Mbak Muyassar sendiri sudah sering bersentuhan langsung dengan korban kasus kekerasan seksual melalui pekerjaannya. Kami sempat kena prank saat mbak Muyassar memberi kami soal cerita,

Pada tahun 2018 Direktur Utama PT Pertamina (Persero) berkunjung di salah satu Kabupaten di Indonesia untuk acara penting bupati tersebut. Direktur Utama tersebut meminta bupatinya untuk memberikan izin istrinya supaya bisa menemaninya menginap di hotel. Bupati itu tidak bisa menolak permintaan direktur utama Pertamina. Akhirnya Dirut dan istri bupati menginap bersama di kamar hotel.
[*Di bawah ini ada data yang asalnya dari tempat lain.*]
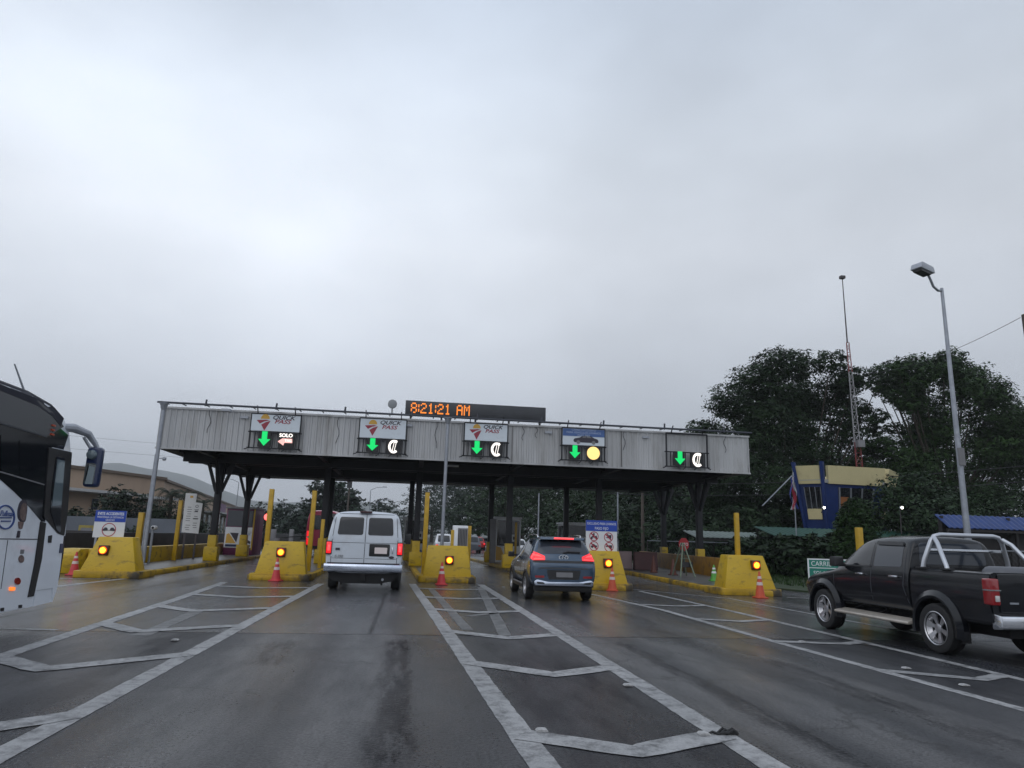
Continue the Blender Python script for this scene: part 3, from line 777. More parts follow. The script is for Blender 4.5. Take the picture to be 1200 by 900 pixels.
# ------------------------------------------------------------------ yellow crash blocks with amber beacon, cones, posts
def block(cx_, y0, w0, w1, bx, bz, label, depth=1.1):
    t = thing('crash_block', label, 'crash block', (cx_, y0, 0), 0, 'yellow crash blocks at the island ends')
    h = 1.25
    b = B().taper([(-w0/2, 0), (w0/2, 0), (w0/2-.1, depth), (-w0/2+.1, depth)], .2, [(-w1/2, .28), (w1/2, .28), (w1/2-.03, depth-.15), (-w1/2+.03, depth-.15)], h)
    b.build('body', 'yellow', t, bevel=.03)
    a = w0/2+.16
    B().prism(rpoly([(-a, -.12), (a, -.12), (a, depth+.3), (-a, depth+.3)], .16), 0, .215, 'z').build('base_lip', 'kerb', t, bevel=.02)
    yb = .28*(bz-.2)/(h-.2)
    hs = B().box(bx-.15, bx+.15, yb-.10, yb+.05, bz-.15, bz+.15).build('beacon', 'lensbrown', t, bevel=.02)
    B().lathe([(.12, yb-.103), (.118, yb-.13), (.088, yb-.128)], (bx, 0, bz), 20, 'y').build('lens_ring', 'amber_rim', hs)
    B().lathe([(.088, yb-.128), (.072, yb-.15), (.03, yb-.162)], (bx, 0, bz), 20, 'y').build('lens', 'amber', hs, smooth=True)
    return t
block(-9.27, 24.4, 1.66, 1.02, -.25, .84, 'yellow crash block under the blue and white accident sign, far left')
block(-4.15, 25.0, 1.66, 1.26, -.06, .90, 'yellow crash block just left of the white van, cone at its centre')
block(1.38, 25.6, 1.70, 1.42, .06, .76, 'yellow crash block between the white van and the blue SUV')
block(6.45, 23.5, 1.60, 1.16, .15, .86, 'yellow crash block below the sign with four prohibition circles')
block(11.0, 22.4, 1.75, 1.22, .27, .95, 'yellow crash block with an upright yellow post, farthest right')
# knob under the first beacon
def cone(mats, label, u, v, z=0.0, h=.74, lean=0, p=None, bands=True):
    q = p or on(u, v, z)
    t = thing('traffic_cone', label, 'traffic cone', (q.x, q.y, z), random.uniform(-.4, .4), 'traffic cones around the toll islands')
    B().prism(rpoly([(-.19, -.19), (.19, -.19), (.19, .19), (-.19, .19)], .05), 0, .04, 'z').build('base', mats[0], t, bevel=.012)
    def r_(z_): return .135*(1-z_/h)+.022
    B().lathe([(r_(.04)+.012, .04), (r_(.1), .1), (r_(h*.98), h*.98), (r_(h)*.7, h)], n=22).build('cone', mats[0], t, smooth=True)
    if bands:
        for a, c in ((.48, .60), (.72, .82)):
            B().lathe([(r_(h*a)+.001, h*a), (r_(h*a)+.005, h*a+.003), (r_(h*c)+.005, h*c-.003), (r_(h*c)+.001, h*c)], n=22).build('band', mats[1], t, smooth=True)
    t.rotation_euler.x = lean
    return t
cone(('conepink', 'conewhite'), 'pinkish red traffic cone at the left foot of the far left yellow block', 86, 674)
cone(('conepink', 'conewhite'), 'bright red cone before the block left of the white van', 323, 681)
cone(('conepink', 'conewhite'), 'faded pink cone before the block between van and SUV', 517, 685.5)
cone(('cone', 'conewhite'), 'orange cone before the block with four prohibition circles', 717.5, 692.5)
cone(('cone', 'conewhite'), 'orange cone before the far right yellow block, white band at its middle', 891, 701, h=.80)
cone(('conegreen', 'signwhite'), 'lime green cone with white top beside the orange barrier wall', 837, 681, .17, h=.62)
cone(('conedark', 'conedark'), 'dark worn cone on the pavement right of the maroon barrier', 766, 671, .17, bands=False, h=.8)
cone(('conedark', 'conedark'), 'dark worn cone standing behind the metal trestle', 789, 674, .17, bands=False, h=.7)

def post(p, h, label, r=.065, cap=True):
    b = B().box(-r, r, -r, r, 0, h)
    o = b.build('yellow_post', 'yellow_pole', loc=tuple(p), bevel=.012)
    return tag(o, label, 'post', 'yellow steel posts on the islands')
post((-10.36, 34.4, .16), 2.66, 'tall yellow post right of the short camera pole on the left island', .085)
post((-10.75, 30.9, .16), 2.00, 'yellow post standing behind the grey rail pole at far left', .10)
post((-5.0, 26.75, .16), 2.9, 'tall yellow post rising behind the block left of the white van', .08)
post((-3.62, 27.7, .16), 2.95, 'tall yellow post close to the left rear corner of the white van', .08)
post((-3.55, 30.5, .16), 1.95, 'shorter yellow post beside the left flank of the white van', .07)
post((.60, 27.9, .16), 3.05, 'tall yellow post just right of the white van', .085)
post((1.62, 27.6, .16), 1.66, 'short yellow post on the left side of the grey payment cabinet', .06)
post((2.42, 29.7, .16), 1.86, 'short thick yellow post behind the grey payment cabinet', .085)
post((6.02, 41.0, .16), 2.3, 'thin yellow post at the right edge of the booth left of the SUV', .06)
post((11.02, 23.3, .2), 2.45, 'slim yellow post standing on the far right yellow block', .07)
post((12.05, 18.1, 0), 2.14, 'yellow post seen beyond the front of the black pickup', .075)
post((7.05, 27.0, .16), 2.0, 'short yellow post behind the roof of the blue SUV', .075)

# pay cabinet on the third island
t = thing('payment_cabinet', 'pale grey payment cabinet standing behind the third yellow block', 'cabinet', (2.0, 29.0, .16))
B().box(-.30, .30, -.25, .25, 0, 1.85).build('body', 'boothwhite', t, bevel=.03)
B().box(-.10, .29, -.262, -.252, .3, 1.75).build('door', 'boothgrey', t)
b = B()
for k_ in range(6): b.box(-.08+k_*.06, -.055+k_*.06, -.27, -.264, .35, 1.7)
b.build('louvre', 'trim', t)

# camera on a short pole
t = thing('camera_pole', 'short grey pole carrying a white security camera', 'camera pole', (-10.55, 31.8, .15))
B().pipe([(0, 0, 0), (0, 0, 1.32)], .05, 10).build('pole', 'galv', t, smooth=True)
B().lathe([(.06, -.2), (.085, -.18), (.085, .15), (.05, .18)], (.05, 0, 1.42), 14, 'y').build('camera', 'signwhite', t, smooth=True)
B().lathe([(.055, -.205), (.05, -.215)], (.05, 0, 1.42), 12, 'y').build('camera_lens', 'blackbox', t)

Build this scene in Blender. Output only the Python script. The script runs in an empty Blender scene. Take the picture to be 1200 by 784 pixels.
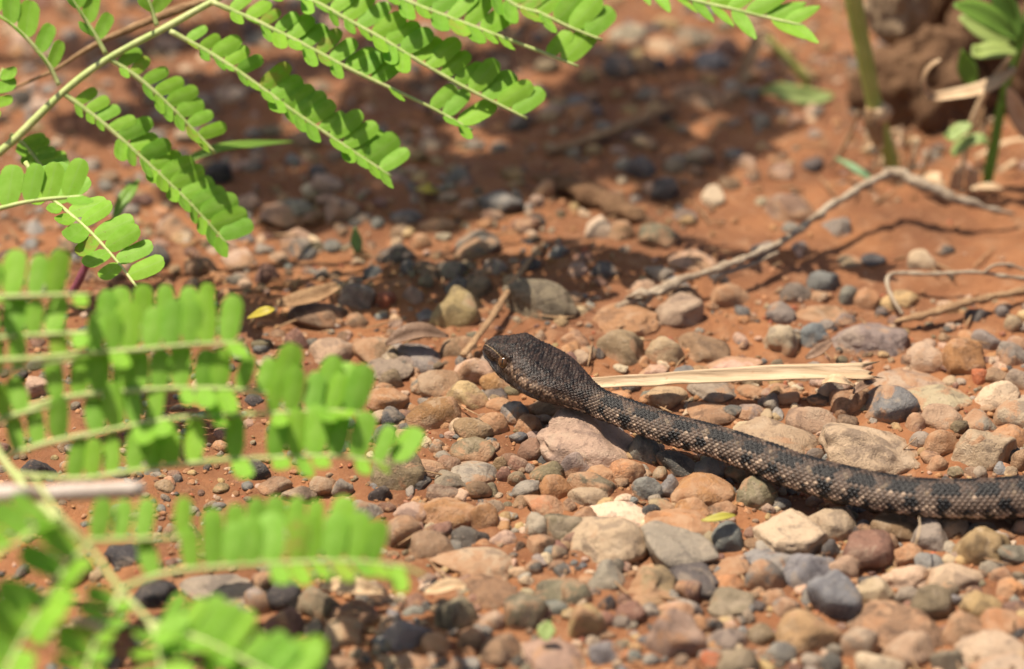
import bpy, bmesh, math, random
import numpy as np
from mathutils import Vector

# ------------------------------------------------------------------ camera, sky, sun, exposure
scene = bpy.context.scene
PITCH = math.radians(30.0)          # camera looks 30 degrees down on the ground
FRAME_W = 0.25                      # 25 cm wide at one metre
FOCUS = 0.951
FSTOP = 8.2
SUN_EL, SUN_ROT = math.radians(71.0), math.radians(-82.0)
EXPOSURE = 0.64

cam_data = bpy.data.cameras.new("camera")
cam = bpy.data.objects.new("camera", cam_data)
scene.collection.objects.link(cam)
cam.location = (0.0, -math.cos(PITCH), math.sin(PITCH))
cam.rotation_euler = (math.pi / 2 - PITCH, 0, 0)
cam_data.sensor_width = 36.0
cam_data.lens = 36.0 / FRAME_W
cam_data.clip_start = 0.02
cam_data.clip_end = 200.0
cam_data.dof.use_dof = True
cam_data.dof.focus_distance = FOCUS
cam_data.dof.aperture_fstop = FSTOP
cam_data.dof.aperture_blades = 0
scene.camera = cam

world = bpy.data.worlds.new("World")
scene.world = world
world.use_nodes = True
wn, wl = world.node_tree.nodes, world.node_tree.links
wn.clear()
w_out = wn.new("ShaderNodeOutputWorld")
w_bg = wn.new("ShaderNodeBackground")
w_sky = wn.new("ShaderNodeTexSky")
w_sky.sky_type = 'NISHITA'
w_sky.sun_disc = False
w_sky.sun_elevation = SUN_EL
w_sky.sun_rotation = SUN_ROT
w_bg.inputs[1].default_value = 0.078
w_sky.air_density = 0.7
w_sky.dust_density = 3.0
w_sky.ozone_density = 0.3
wl.new(w_sky.outputs[0], w_bg.inputs[0])
wl.new(w_bg.outputs[0], w_out.inputs[0])

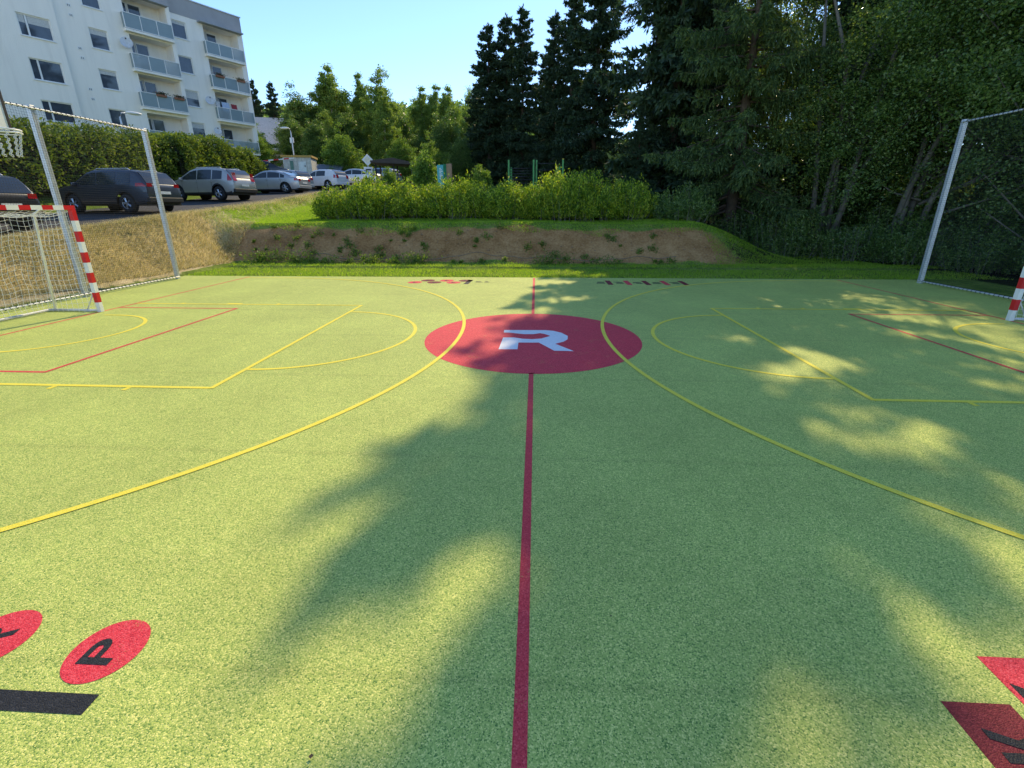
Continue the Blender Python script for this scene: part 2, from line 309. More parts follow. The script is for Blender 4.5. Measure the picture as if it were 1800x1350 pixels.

Kami diminta untuk menulis satu kata untuk cerita tersebut! jelas lah kolom komentar langsung dibanjiri jawaban yang aneh-aneh. Tapi ternyata dirut utama tersebut berjenis kelamin perempuan.

 

Pertanyaan kedua. Jika ada perempuan yang menjadi korban kekerasan seksual, ketidakadilan apa yang sering menimpanya? Perempuan akan serba salah, melapor bakal seperti membuka aib, hal lain juga akan menimpanya seperti bakal dikucilkan, dibully dll.

 

 

Bentuk-bentuk ketidakadilan bagi perempuan

Marginalisasi.

       Proses atau perlakuan peminggiran seseorang khususnya karena perbedaan jenis kelamin masih terjadi. Kurangnya pemahaman seksualitas khususnya pada sistem reproduksi kerap menjadi sasaran utamanya. Misalkan ketika seorang buruh pabrik perempuan hamil atau melahirkan, jika ia izin tidak masuk bekerja bisa diancam potong gaji atau bahkan pemutusan hubungan kerja.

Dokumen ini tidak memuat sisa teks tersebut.